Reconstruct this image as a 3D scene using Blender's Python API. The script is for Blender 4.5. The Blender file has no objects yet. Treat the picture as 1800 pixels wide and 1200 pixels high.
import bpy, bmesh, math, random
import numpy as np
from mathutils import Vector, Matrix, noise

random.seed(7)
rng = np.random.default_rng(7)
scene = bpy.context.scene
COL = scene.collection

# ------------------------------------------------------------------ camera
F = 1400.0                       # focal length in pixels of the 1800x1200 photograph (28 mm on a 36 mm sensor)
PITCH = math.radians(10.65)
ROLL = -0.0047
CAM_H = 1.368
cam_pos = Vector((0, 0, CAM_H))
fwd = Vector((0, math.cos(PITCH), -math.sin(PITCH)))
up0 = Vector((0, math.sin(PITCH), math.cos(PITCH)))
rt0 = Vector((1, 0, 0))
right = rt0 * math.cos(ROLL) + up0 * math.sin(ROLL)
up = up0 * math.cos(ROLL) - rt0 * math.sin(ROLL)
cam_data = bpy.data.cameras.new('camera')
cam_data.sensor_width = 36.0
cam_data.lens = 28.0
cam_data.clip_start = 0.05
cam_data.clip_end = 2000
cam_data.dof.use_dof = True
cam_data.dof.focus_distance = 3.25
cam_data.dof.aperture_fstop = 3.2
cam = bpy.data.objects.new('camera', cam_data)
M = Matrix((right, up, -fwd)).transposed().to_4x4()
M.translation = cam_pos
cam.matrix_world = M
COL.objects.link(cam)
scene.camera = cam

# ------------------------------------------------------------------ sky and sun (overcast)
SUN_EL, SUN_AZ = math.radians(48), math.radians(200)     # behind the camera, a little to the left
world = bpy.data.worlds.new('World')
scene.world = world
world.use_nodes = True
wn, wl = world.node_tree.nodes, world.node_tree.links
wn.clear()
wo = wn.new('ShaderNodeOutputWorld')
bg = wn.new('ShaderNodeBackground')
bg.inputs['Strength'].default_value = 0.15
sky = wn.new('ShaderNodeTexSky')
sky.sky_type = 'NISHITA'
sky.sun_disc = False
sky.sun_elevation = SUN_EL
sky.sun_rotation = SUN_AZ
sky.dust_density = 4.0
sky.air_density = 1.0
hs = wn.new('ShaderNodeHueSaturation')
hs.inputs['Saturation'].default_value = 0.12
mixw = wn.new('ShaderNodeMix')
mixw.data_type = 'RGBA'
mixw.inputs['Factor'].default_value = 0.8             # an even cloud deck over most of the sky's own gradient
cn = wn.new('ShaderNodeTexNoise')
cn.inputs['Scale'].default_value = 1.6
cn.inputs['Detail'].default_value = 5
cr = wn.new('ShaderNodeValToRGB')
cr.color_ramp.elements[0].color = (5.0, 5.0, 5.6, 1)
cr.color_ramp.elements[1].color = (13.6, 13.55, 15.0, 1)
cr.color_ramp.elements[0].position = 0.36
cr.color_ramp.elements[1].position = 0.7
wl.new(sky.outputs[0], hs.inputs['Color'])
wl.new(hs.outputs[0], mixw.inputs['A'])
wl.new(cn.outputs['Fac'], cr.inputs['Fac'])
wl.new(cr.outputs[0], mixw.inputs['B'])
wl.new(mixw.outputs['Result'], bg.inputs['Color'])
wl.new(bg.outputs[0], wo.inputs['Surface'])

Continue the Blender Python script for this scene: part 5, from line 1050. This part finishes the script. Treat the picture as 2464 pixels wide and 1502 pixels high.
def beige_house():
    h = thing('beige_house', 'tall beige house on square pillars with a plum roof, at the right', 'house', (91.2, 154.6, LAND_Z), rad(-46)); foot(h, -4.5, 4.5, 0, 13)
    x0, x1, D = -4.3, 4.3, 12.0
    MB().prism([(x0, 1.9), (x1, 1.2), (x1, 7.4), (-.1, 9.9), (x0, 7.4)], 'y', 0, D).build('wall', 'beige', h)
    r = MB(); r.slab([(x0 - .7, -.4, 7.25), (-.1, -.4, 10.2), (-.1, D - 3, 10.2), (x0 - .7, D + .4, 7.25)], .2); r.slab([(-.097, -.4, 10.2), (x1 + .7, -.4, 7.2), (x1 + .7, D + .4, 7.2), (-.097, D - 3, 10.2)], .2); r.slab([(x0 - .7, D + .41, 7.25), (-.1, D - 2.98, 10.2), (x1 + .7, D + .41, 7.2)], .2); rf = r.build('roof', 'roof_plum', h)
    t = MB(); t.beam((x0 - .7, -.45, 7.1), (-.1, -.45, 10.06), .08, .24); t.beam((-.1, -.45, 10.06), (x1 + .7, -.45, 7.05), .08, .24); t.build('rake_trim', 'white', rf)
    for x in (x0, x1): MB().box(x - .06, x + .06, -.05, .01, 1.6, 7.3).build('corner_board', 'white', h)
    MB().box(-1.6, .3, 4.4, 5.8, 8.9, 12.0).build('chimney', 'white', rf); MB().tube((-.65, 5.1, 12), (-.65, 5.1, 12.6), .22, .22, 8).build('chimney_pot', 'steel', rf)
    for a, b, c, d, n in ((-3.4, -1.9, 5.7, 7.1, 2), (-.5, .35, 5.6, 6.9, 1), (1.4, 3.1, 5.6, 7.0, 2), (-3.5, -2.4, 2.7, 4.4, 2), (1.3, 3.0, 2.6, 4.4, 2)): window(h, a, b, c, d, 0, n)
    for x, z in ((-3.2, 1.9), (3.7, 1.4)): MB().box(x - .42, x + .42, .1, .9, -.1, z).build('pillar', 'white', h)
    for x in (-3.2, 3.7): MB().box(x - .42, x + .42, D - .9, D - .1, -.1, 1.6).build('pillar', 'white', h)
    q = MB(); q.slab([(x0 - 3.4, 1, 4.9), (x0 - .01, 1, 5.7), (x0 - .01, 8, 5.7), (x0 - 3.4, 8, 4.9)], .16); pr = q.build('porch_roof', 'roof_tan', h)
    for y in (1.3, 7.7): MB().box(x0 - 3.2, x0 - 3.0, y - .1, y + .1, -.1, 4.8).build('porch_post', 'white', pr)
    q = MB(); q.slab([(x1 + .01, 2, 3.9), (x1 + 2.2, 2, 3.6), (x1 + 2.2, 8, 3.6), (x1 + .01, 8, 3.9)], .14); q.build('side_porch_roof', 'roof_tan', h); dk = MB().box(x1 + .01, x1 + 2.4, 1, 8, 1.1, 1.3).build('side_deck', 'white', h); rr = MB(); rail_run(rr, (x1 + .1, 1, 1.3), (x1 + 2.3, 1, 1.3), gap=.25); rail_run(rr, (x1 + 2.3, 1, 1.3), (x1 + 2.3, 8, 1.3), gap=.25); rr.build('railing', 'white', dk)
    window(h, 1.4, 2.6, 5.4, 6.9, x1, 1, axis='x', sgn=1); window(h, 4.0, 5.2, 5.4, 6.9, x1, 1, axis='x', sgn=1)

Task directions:
Using the listing above, locate the lines that hold "objects" and copy each one.

Exercise solution:
Reconstruct this image as a 3D scene using Blender's Python API. The script is for Blender 4.5. The Blender file has no objects yet. Treat the picture as 1800 pixels wide and 1200 pixels high.
cam = bpy.data.objects.new('camera', cam_data)
COL.objects.link(cam)